-- begin Data lines --

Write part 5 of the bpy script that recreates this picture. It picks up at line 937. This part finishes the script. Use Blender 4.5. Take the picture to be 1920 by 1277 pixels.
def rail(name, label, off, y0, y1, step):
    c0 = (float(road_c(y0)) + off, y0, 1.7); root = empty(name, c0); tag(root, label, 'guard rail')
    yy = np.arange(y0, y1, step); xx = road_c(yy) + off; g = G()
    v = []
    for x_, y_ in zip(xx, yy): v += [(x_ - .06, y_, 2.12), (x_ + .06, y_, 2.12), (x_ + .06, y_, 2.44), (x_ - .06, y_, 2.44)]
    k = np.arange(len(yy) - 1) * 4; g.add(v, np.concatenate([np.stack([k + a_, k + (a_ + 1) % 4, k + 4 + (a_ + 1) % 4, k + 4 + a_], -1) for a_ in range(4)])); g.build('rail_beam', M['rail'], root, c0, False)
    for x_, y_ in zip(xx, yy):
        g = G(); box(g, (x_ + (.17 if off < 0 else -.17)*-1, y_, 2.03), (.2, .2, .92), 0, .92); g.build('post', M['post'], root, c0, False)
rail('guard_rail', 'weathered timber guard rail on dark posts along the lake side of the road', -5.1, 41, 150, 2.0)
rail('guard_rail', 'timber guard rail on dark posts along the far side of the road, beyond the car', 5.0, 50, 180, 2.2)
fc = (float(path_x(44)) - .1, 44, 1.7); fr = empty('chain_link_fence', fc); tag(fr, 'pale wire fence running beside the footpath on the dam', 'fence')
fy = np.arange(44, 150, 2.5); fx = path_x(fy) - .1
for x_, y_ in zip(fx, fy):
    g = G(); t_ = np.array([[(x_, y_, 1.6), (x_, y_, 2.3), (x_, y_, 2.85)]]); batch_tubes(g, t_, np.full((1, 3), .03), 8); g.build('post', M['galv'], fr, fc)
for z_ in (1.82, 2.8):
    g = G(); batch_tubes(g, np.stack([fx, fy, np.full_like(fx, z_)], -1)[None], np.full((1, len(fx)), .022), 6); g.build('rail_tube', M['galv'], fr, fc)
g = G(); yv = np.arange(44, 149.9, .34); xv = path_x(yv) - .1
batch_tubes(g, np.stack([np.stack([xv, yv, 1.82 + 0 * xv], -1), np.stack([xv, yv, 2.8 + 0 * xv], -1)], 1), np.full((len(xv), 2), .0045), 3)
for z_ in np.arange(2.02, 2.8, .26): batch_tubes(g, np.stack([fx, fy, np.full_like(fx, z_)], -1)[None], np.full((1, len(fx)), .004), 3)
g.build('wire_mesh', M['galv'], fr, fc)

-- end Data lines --

* [Work to complete]: Nothing should be left out: repeat all of the data exactly.

* [In response]:
Write part 5 of the bpy script that recreates this picture. It picks up at line 937. This part finishes the script. Use Blender 4.5. Take the picture to be 1920 by 1277 pixels.
def rail(name, label, off, y0, y1, step):
    c0 = (float(road_c(y0)) + off, y0, 1.7); root = empty(name, c0); tag(root, label, 'guard rail')
    yy = np.arange(y0, y1, step); xx = road_c(yy) + off; g = G()
    v = []
    for x_, y_ in zip(xx, yy): v += [(x_ - .06, y_, 2.12), (x_ + .06, y_, 2.12), (x_ + .06, y_, 2.44), (x_ - .06, y_, 2.44)]
    k = np.arange(len(yy) - 1) * 4; g.add(v, np.concatenate([np.stack([k + a_, k + (a_ + 1) % 4, k + 4 + (a_ + 1) % 4, k + 4 + a_], -1) for a_ in range(4)])); g.build('rail_beam', M['rail'], root, c0, False)
    for x_, y_ in zip(xx, yy):
        g = G(); box(g, (x_ + (.17 if off < 0 else -.17)*-1, y_, 2.03), (.2, .2, .92), 0, .92); g.build('post', M['post'], root, c0, False)
rail('guard_rail', 'weathered timber guard rail on dark posts along the lake side of the road', -5.1, 41, 150, 2.0)
rail('guard_rail', 'timber guard rail on dark posts along the far side of the road, beyond the car', 5.0, 50, 180, 2.2)
fc = (float(path_x(44)) - .1, 44, 1.7); fr = empty('chain_link_fence', fc); tag(fr, 'pale wire fence running beside the footpath on the dam', 'fence')
fy = np.arange(44, 150, 2.5); fx = path_x(fy) - .1
for x_, y_ in zip(fx, fy):
    g = G(); t_ = np.array([[(x_, y_, 1.6), (x_, y_, 2.3), (x_, y_, 2.85)]]); batch_tubes(g, t_, np.full((1, 3), .03), 8); g.build('post', M['galv'], fr, fc)
for z_ in (1.82, 2.8):
    g = G(); batch_tubes(g, np.stack([fx, fy, np.full_like(fx, z_)], -1)[None], np.full((1, len(fx)), .022), 6); g.build('rail_tube', M['galv'], fr, fc)
g = G(); yv = np.arange(44, 149.9, .34); xv = path_x(yv) - .1
batch_tubes(g, np.stack([np.stack([xv, yv, 1.82 + 0 * xv], -1), np.stack([xv, yv, 2.8 + 0 * xv], -1)], 1), np.full((len(xv), 2), .0045), 3)
for z_ in np.arange(2.02, 2.8, .26): batch_tubes(g, np.stack([fx, fy, np.full_like(fx, z_)], -1)[None], np.full((1, len(fx)), .004), 3)
g.build('wire_mesh', M['galv'], fr, fc)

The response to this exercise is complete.